25 May – 7 June 1982 · Stiff BUY 146 · Writers: Mike Barson, Lee Thompson
Astonishingly this is still the only time Madness have topped the UK singles chart in a career that spans almost thirty-five years. The band’s origins can be traced all the way back to 1976 when keyboard player Mike “Monsieur Barso” Barson, guitarist Chris “Chrissy Boy” Foreman and saxophonist Lee “Kix” Thompson formed The North London Invaders, incorporating drummer John Hasler, bassist Cathal “Chas Smash” Smyth and vocalist Dikron Tulane. In a flurry of line-up changes over the next three years, Graham “Suggs” McPherson took over as lead singer, although he, Smyth and Thompson all left at various points after various arguments. By 1979 all three had returned to the band (although Smyth remained merely a part-time member at this point) with the addition of Mark “Bedders” Bedford (bass) and Daniel “Woody” Woodgate (drums).
Having laboured under the name Morris & The Minors for some time, they adopted the name Madness in homage to a Prince Buster song they regularly covered in their act. Buster was also the subject of the band’s first single The Prince, released on The Specials’ 2-Tone label in 1979. This led to a long-term deal with Stiff Records and a string of top ten hits including My Girl, Baggy Trousers, Embarrassment, Grey Day and It Must Be Love; however, the run had ended with the band’s previous single Cardiac Arrest which, after limited radio airplay due to the sensitive nature of the lyrics, had peaked at number 14.
Despite this minor setback, Stiff Records issued a Greatest Hits album Complete Madness in April 1982. The compilation included all the band’s singles to date, a handful of B-sides and album tracks and one new song. The new song had been born as The Chemist Façade, a saucy tale of a young man on his sixteenth birthday attempting to buy some condoms in anticipation of the decadent behaviour which surely awaits him. Of course the protagonist, for all his youthful bravado, is unable to actually ask for the prophylactics, hinting vaguely at a “box of balloons with a featherlight touch” The chemist is nonplussed and suggests that the young man procures his balloons from the House of Fun – “This is a chemist, not a joke shop!”
The song was recorded and ready to go when Stiff Records boss Dave Robinson observed that there was no chorus. Concerned that this would limit the song’s hit potential, Robinson insisted that the band return to the studio and finish it off. Rather than re-record the whole song, producers Clive Langer and Alan Winstanley recorded the chorus separately and painstakingly spliced it into the existing track. The result was renamed House Of Fun and whisked off to open side two of Complete Madness. Released as a single three weeks after the album, it propelled the compilation to the top of the album chart and joined it atop the singles listing the following week.
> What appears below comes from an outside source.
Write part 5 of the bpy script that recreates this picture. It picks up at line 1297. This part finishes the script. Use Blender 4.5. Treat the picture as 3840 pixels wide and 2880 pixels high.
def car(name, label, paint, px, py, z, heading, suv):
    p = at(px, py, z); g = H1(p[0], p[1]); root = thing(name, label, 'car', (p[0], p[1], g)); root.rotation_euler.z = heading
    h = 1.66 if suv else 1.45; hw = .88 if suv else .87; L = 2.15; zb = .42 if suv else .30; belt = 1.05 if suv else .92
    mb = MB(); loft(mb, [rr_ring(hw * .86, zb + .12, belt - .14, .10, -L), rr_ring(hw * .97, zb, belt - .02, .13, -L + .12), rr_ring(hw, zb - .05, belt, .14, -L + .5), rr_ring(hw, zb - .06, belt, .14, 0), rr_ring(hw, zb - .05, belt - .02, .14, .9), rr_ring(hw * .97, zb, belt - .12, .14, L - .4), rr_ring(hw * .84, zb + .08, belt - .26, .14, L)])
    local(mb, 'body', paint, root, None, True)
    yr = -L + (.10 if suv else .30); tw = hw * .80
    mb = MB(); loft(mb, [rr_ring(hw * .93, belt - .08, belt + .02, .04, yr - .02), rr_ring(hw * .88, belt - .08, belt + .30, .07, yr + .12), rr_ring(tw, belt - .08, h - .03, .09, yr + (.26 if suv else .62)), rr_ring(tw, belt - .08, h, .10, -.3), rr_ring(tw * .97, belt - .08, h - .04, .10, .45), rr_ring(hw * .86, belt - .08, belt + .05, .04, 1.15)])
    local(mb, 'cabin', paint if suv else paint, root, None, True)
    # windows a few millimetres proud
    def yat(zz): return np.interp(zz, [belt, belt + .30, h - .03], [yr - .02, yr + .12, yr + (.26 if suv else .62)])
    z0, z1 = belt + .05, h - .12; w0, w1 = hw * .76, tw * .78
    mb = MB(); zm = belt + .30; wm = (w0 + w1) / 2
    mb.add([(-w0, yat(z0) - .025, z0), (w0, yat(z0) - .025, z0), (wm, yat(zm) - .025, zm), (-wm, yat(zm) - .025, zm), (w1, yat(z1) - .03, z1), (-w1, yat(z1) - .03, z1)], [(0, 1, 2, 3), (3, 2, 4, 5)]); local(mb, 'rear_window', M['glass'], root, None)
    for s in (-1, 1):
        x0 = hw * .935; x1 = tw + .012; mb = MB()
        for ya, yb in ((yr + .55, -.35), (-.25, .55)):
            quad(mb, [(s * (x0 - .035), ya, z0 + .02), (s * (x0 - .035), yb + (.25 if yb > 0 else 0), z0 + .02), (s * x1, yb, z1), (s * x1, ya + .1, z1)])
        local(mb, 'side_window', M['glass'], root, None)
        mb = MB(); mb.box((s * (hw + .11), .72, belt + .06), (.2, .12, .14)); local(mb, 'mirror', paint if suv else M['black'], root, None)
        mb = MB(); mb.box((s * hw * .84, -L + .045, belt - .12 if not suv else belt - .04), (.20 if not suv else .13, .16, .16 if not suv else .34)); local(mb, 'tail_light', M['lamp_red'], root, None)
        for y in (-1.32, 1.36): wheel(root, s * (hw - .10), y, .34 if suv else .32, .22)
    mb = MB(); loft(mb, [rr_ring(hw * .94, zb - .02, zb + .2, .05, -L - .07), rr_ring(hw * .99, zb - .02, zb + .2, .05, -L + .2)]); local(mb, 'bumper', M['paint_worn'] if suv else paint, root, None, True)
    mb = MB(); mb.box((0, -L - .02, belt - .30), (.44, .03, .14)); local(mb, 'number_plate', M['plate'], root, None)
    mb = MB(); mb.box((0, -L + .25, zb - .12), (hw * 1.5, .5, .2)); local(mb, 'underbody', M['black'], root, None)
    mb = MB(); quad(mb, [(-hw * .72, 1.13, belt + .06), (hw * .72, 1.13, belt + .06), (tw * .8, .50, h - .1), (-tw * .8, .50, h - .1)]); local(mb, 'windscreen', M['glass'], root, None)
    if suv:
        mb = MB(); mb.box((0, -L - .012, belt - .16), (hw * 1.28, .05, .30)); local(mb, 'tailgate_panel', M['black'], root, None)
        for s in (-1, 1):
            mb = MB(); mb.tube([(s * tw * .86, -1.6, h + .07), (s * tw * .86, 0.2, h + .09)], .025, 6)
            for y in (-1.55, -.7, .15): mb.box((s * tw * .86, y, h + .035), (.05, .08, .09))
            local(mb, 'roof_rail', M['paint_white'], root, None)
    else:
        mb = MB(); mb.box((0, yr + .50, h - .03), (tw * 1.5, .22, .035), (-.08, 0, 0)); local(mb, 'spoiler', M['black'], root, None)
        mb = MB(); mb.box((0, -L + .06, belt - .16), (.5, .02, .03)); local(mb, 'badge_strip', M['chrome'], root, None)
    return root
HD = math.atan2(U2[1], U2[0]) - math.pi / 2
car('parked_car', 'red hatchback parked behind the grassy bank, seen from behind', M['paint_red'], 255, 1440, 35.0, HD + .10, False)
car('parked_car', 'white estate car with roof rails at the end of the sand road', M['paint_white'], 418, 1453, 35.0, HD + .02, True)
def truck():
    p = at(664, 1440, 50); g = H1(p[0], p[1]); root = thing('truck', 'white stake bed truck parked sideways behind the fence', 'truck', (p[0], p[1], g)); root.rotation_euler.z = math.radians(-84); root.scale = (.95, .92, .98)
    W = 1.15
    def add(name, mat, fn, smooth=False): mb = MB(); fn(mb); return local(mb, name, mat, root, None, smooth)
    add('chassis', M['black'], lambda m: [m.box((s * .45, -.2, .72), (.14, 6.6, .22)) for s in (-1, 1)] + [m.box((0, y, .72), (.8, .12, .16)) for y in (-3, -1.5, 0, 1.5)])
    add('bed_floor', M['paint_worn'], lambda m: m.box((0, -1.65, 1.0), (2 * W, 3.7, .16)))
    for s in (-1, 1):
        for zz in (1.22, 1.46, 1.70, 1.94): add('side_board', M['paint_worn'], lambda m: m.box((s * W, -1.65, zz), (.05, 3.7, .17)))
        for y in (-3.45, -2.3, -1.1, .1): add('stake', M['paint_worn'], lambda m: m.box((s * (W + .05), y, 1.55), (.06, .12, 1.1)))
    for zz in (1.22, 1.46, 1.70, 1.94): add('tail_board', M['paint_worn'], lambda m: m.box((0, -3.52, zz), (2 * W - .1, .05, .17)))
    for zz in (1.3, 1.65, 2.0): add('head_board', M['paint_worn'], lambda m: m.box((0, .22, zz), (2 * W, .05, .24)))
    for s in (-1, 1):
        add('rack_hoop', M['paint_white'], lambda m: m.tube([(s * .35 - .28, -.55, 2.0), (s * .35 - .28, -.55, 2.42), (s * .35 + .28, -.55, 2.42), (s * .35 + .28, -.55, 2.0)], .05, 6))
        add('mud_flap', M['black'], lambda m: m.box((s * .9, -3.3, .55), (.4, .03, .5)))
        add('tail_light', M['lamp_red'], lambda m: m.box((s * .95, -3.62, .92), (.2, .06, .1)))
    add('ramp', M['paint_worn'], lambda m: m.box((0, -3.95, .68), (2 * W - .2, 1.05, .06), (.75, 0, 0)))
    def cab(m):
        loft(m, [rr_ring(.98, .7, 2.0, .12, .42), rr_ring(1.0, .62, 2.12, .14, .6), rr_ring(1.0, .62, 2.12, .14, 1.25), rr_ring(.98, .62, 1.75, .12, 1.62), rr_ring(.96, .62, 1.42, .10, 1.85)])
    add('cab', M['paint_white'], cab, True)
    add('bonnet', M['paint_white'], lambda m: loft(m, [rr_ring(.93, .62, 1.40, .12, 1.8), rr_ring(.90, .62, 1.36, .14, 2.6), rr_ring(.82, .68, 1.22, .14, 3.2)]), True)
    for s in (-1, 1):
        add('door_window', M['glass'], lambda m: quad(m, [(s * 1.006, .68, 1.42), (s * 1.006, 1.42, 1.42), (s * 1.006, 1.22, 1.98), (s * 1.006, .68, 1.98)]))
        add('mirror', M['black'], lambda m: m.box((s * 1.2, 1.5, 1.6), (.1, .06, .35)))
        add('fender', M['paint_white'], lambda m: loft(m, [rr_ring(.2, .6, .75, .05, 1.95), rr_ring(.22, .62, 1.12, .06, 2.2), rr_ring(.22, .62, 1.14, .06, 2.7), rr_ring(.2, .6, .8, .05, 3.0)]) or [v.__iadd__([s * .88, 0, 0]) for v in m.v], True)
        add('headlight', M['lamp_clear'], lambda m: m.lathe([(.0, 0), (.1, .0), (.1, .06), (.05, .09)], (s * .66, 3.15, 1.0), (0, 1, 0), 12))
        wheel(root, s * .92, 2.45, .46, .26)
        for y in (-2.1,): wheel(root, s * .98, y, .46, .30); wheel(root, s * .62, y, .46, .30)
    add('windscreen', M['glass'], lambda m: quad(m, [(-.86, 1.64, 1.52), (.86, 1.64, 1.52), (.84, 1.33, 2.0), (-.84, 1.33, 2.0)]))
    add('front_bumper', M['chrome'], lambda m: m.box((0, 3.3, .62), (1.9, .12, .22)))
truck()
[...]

The two versions are not identical; the album track fades out gracefully whereas the single version comes to a cacophonous crashing stop as if someone has built a brick wall in the path of the roller coaster, suggesting that the single mix was not yet complete when a version of the track was required for the mastering of the album. Interestingly it is the fade version which appears on all the band’s subsequent compilations, the single mix remaining unreleased on CD until it appeared as a bonus track on the 2010 deluxe edition of the band’s next album The Rise And Fall.
Although this was Madness’s only number one single, it began a second run of top ten hits which continued for another eighteen months, encompassing Our House, Wings Of A Dove and The Sun And The Rain before the band began to run out of steam, eventually splitting in 1986. A splinter group consisting of Suggs, Smyth, Thompson and Foreman achieved limited success in 1988 under the moniker The Madness while Bedford and Woodgate joined Voice Of The Beehive.
House Of Fun found itself back in the chart a decade later, pressed into service to promote Divine Madness, a new compilation which had again topped the chart and rekindled interest in the band. Reconvening for the farewell gig they had never played in 1986, the public’s overwhelming love for the band led them to reform properly and begin work on new material, which eventually surfaced in 1999. Since then Madness have settled nicely into “national treasure” status – 2012 saw them perform at both the Queen’s Golden Jubilee Concert (on the roof of Buckingham Palace, no less) and the London Olympics closing ceremony, while most recent albums The Liberty Of Norton Folgate (2009) and Oui Oui Si Si Ja Ja Da Da (2012) were critical and commercial successes.